** start DATA SEGMENT **
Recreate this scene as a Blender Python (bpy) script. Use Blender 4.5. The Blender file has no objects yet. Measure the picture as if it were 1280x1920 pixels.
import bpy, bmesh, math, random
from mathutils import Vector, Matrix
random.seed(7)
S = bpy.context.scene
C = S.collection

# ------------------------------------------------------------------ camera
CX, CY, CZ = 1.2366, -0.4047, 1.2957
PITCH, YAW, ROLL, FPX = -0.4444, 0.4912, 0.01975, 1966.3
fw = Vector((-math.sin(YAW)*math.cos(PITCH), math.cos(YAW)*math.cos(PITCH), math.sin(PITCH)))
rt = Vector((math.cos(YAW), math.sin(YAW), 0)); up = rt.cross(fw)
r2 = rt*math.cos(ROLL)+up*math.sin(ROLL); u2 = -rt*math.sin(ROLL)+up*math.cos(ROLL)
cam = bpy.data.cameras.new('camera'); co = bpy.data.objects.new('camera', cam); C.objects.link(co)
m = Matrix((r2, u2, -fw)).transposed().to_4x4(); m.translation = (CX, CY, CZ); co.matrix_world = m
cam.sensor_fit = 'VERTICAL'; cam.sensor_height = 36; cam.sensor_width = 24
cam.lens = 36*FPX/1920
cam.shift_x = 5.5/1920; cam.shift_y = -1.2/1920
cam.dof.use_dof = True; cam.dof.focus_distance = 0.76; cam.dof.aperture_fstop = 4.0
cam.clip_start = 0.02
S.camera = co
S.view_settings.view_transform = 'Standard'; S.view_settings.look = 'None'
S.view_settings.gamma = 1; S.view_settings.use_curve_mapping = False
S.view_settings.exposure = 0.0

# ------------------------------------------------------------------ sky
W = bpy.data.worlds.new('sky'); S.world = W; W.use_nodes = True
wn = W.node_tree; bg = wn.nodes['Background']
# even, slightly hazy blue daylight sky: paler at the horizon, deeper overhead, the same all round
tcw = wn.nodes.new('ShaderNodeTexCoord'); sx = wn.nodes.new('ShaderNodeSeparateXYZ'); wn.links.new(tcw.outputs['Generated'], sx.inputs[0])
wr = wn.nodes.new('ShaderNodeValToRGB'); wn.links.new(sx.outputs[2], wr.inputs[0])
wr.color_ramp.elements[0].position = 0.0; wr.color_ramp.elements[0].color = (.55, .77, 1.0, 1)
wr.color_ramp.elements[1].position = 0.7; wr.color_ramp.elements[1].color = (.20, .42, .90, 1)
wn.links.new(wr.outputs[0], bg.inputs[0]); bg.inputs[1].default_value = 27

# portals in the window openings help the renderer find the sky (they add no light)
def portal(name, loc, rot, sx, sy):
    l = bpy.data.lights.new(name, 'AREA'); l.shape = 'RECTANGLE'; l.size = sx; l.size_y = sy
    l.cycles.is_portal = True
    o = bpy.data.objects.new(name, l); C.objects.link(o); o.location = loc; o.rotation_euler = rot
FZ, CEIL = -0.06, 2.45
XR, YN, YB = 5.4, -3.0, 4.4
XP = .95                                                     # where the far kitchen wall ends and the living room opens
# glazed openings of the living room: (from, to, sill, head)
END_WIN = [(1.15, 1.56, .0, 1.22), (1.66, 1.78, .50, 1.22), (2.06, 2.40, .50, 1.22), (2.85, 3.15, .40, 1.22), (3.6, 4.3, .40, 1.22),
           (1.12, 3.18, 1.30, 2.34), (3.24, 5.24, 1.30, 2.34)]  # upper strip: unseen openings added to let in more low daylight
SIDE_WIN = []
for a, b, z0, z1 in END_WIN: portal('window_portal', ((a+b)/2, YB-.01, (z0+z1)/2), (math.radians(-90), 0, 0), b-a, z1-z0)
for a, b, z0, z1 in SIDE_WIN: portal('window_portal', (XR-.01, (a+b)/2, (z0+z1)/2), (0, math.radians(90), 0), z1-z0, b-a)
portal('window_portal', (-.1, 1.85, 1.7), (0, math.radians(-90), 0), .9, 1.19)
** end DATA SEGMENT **
## PROBLEM TO SOLVE
Set out the complete listing exactly as shown.

## COMPLETE ANSWER
Recreate this scene as a Blender Python (bpy) script. Use Blender 4.5. The Blender file has no objects yet. Measure the picture as if it were 1280x1920 pixels.
import bpy, bmesh, math, random
from mathutils import Vector, Matrix
random.seed(7)
S = bpy.context.scene
C = S.collection

# ------------------------------------------------------------------ camera
CX, CY, CZ = 1.2366, -0.4047, 1.2957
PITCH, YAW, ROLL, FPX = -0.4444, 0.4912, 0.01975, 1966.3
fw = Vector((-math.sin(YAW)*math.cos(PITCH), math.cos(YAW)*math.cos(PITCH), math.sin(PITCH)))
rt = Vector((math.cos(YAW), math.sin(YAW), 0)); up = rt.cross(fw)
r2 = rt*math.cos(ROLL)+up*math.sin(ROLL); u2 = -rt*math.sin(ROLL)+up*math.cos(ROLL)
cam = bpy.data.cameras.new('camera'); co = bpy.data.objects.new('camera', cam); C.objects.link(co)
m = Matrix((r2, u2, -fw)).transposed().to_4x4(); m.translation = (CX, CY, CZ); co.matrix_world = m
cam.sensor_fit = 'VERTICAL'; cam.sensor_height = 36; cam.sensor_width = 24
cam.lens = 36*FPX/1920
cam.shift_x = 5.5/1920; cam.shift_y = -1.2/1920
cam.dof.use_dof = True; cam.dof.focus_distance = 0.76; cam.dof.aperture_fstop = 4.0
cam.clip_start = 0.02
S.camera = co
S.view_settings.view_transform = 'Standard'; S.view_settings.look = 'None'
S.view_settings.gamma = 1; S.view_settings.use_curve_mapping = False
S.view_settings.exposure = 0.0

# ------------------------------------------------------------------ sky
W = bpy.data.worlds.new('sky'); S.world = W; W.use_nodes = True
wn = W.node_tree; bg = wn.nodes['Background']
# even, slightly hazy blue daylight sky: paler at the horizon, deeper overhead, the same all round
tcw = wn.nodes.new('ShaderNodeTexCoord'); sx = wn.nodes.new('ShaderNodeSeparateXYZ'); wn.links.new(tcw.outputs['Generated'], sx.inputs[0])
wr = wn.nodes.new('ShaderNodeValToRGB'); wn.links.new(sx.outputs[2], wr.inputs[0])
wr.color_ramp.elements[0].position = 0.0; wr.color_ramp.elements[0].color = (.55, .77, 1.0, 1)
wr.color_ramp.elements[1].position = 0.7; wr.color_ramp.elements[1].color = (.20, .42, .90, 1)
wn.links.new(wr.outputs[0], bg.inputs[0]); bg.inputs[1].default_value = 27

# portals in the window openings help the renderer find the sky (they add no light)
def portal(name, loc, rot, sx, sy):
    l = bpy.data.lights.new(name, 'AREA'); l.shape = 'RECTANGLE'; l.size = sx; l.size_y = sy
    l.cycles.is_portal = True
    o = bpy.data.objects.new(name, l); C.objects.link(o); o.location = loc; o.rotation_euler = rot
FZ, CEIL = -0.06, 2.45
XR, YN, YB = 5.4, -3.0, 4.4
XP = .95                                                     # where the far kitchen wall ends and the living room opens
# glazed openings of the living room: (from, to, sill, head)
END_WIN = [(1.15, 1.56, .0, 1.22), (1.66, 1.78, .50, 1.22), (2.06, 2.40, .50, 1.22), (2.85, 3.15, .40, 1.22), (3.6, 4.3, .40, 1.22),
           (1.12, 3.18, 1.30, 2.34), (3.24, 5.24, 1.30, 2.34)]  # upper strip: unseen openings added to let in more low daylight
SIDE_WIN = []
for a, b, z0, z1 in END_WIN: portal('window_portal', ((a+b)/2, YB-.01, (z0+z1)/2), (math.radians(-90), 0, 0), b-a, z1-z0)
for a, b, z0, z1 in SIDE_WIN: portal('window_portal', (XR-.01, (a+b)/2, (z0+z1)/2), (0, math.radians(90), 0), z1-z0, b-a)
portal('window_portal', (-.1, 1.85, 1.7), (0, math.radians(-90), 0), .9, 1.19)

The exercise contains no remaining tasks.